TASK INPUT
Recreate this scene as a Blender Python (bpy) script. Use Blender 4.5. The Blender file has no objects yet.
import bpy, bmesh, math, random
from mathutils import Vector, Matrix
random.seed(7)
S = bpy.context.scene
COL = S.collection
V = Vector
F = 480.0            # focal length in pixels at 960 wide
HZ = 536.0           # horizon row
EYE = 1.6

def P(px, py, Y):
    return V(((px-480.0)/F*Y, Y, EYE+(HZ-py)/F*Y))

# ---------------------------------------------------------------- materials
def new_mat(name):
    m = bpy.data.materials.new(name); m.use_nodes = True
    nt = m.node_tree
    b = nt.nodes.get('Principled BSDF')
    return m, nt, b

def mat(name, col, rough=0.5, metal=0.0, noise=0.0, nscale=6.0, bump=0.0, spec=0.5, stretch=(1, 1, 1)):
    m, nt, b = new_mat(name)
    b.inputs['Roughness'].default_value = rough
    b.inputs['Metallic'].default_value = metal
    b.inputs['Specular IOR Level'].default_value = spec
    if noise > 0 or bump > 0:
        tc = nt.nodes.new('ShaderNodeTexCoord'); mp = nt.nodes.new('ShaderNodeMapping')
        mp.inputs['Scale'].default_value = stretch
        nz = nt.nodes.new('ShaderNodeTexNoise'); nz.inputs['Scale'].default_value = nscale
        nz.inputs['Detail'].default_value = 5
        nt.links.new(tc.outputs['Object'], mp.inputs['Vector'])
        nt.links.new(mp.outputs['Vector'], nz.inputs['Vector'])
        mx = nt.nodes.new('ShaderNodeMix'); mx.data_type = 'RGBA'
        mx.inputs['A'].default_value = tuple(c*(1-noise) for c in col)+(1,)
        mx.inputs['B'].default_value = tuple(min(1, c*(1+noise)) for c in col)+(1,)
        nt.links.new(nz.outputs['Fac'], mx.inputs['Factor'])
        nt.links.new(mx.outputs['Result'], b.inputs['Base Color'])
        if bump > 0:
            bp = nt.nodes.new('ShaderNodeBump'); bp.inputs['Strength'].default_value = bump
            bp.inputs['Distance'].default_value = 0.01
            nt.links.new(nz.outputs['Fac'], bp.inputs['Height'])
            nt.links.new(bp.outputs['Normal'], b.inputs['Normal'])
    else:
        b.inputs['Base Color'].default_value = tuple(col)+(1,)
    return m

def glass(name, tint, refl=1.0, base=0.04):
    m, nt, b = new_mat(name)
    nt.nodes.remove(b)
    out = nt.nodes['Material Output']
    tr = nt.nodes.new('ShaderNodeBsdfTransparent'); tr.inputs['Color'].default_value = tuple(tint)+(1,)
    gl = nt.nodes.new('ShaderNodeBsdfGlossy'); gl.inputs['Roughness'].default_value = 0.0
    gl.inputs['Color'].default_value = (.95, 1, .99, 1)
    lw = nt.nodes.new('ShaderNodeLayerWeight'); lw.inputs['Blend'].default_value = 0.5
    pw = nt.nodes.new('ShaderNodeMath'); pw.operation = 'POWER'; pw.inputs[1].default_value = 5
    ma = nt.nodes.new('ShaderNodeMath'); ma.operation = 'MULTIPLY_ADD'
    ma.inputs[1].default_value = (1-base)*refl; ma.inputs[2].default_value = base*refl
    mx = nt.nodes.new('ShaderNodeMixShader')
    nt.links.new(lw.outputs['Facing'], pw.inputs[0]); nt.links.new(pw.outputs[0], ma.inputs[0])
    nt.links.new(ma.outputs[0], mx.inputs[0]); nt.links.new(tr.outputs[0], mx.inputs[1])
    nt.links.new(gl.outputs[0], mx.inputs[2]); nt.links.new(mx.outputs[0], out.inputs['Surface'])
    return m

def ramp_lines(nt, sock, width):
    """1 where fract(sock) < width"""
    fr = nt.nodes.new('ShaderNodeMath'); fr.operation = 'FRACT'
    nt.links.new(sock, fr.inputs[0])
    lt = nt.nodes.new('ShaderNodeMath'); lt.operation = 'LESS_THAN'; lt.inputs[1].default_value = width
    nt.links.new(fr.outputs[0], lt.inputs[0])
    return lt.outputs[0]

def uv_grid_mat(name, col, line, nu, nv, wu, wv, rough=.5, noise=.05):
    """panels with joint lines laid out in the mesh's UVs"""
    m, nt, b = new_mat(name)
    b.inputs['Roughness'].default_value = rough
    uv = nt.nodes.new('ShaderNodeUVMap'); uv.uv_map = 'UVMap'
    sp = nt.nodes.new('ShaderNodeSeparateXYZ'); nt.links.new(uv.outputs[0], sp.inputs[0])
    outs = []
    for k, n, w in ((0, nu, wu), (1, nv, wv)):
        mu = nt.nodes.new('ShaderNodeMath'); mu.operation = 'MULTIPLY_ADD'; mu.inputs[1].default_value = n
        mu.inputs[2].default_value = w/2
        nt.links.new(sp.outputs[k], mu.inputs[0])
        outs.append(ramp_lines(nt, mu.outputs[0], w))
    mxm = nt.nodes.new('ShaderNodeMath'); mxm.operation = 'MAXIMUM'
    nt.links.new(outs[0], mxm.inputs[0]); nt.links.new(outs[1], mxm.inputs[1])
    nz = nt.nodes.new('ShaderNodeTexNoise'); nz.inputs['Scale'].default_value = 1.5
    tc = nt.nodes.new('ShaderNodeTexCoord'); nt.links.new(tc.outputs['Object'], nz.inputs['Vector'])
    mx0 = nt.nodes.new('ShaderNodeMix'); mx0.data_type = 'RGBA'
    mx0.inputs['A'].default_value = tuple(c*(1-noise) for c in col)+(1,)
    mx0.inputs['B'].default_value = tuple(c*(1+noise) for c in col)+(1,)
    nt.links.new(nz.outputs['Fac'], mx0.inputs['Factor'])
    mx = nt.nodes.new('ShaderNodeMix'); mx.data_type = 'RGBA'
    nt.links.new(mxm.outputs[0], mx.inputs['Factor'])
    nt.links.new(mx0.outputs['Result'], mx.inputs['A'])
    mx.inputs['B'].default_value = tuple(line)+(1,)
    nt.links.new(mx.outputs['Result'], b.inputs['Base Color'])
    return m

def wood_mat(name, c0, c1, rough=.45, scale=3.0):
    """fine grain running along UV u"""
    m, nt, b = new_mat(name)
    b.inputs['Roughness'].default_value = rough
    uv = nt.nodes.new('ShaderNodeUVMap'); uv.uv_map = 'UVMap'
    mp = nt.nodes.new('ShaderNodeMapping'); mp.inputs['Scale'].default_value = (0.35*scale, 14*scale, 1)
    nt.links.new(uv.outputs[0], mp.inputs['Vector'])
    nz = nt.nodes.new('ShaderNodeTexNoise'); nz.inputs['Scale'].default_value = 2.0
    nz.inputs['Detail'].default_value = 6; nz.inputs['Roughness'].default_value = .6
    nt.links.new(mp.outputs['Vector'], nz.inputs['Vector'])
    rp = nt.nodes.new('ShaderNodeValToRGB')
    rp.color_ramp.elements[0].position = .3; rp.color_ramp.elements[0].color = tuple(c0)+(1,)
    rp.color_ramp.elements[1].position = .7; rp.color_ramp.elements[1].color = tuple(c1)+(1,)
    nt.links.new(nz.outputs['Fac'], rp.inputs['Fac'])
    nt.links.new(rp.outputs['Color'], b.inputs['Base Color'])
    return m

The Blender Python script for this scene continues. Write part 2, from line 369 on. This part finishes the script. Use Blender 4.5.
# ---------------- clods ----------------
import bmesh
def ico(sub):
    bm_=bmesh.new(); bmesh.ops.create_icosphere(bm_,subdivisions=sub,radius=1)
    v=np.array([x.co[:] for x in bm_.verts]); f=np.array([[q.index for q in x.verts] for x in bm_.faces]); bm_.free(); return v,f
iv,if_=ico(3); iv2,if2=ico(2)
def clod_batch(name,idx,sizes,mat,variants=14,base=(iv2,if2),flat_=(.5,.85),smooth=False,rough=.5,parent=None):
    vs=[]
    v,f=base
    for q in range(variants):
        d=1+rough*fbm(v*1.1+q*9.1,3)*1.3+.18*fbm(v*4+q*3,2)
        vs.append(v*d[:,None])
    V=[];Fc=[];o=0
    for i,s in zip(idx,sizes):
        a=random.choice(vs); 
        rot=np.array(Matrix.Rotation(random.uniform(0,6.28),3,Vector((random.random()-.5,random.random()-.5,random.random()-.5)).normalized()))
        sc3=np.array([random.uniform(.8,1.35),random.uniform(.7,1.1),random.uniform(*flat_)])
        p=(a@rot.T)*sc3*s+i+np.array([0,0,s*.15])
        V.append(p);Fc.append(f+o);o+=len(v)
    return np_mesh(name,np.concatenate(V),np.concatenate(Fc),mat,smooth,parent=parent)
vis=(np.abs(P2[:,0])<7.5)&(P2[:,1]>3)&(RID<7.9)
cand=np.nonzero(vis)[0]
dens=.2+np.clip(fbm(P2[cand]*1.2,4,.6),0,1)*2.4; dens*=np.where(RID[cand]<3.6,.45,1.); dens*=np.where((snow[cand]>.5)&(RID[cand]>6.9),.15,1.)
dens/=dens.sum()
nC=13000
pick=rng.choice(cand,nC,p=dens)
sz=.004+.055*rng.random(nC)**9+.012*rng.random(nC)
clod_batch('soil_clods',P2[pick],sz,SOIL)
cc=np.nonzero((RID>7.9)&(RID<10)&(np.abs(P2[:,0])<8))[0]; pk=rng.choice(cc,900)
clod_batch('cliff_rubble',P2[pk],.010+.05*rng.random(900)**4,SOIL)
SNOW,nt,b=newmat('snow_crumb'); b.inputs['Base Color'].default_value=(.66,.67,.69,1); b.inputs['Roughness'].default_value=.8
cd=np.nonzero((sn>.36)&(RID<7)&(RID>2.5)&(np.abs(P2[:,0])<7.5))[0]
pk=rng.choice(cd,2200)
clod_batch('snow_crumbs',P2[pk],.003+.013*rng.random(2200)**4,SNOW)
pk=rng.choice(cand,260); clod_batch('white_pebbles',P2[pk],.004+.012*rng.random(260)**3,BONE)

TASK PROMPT
Your task is to quote, without any alteration, the lines running from the top of the records to the line that holds "return m, nt, b", both included.

CORRECT RESPONSE
Recreate this scene as a Blender Python (bpy) script. Use Blender 4.5. The Blender file has no objects yet.
import bpy, bmesh, math, random
from mathutils import Vector, Matrix
random.seed(7)
S = bpy.context.scene
COL = S.collection
V = Vector
F = 480.0            # focal length in pixels at 960 wide
HZ = 536.0           # horizon row
EYE = 1.6

def P(px, py, Y):
    return V(((px-480.0)/F*Y, Y, EYE+(HZ-py)/F*Y))

# ---------------------------------------------------------------- materials
def new_mat(name):
    m = bpy.data.materials.new(name); m.use_nodes = True
    nt = m.node_tree
    b = nt.nodes.get('Principled BSDF')
    return m, nt, b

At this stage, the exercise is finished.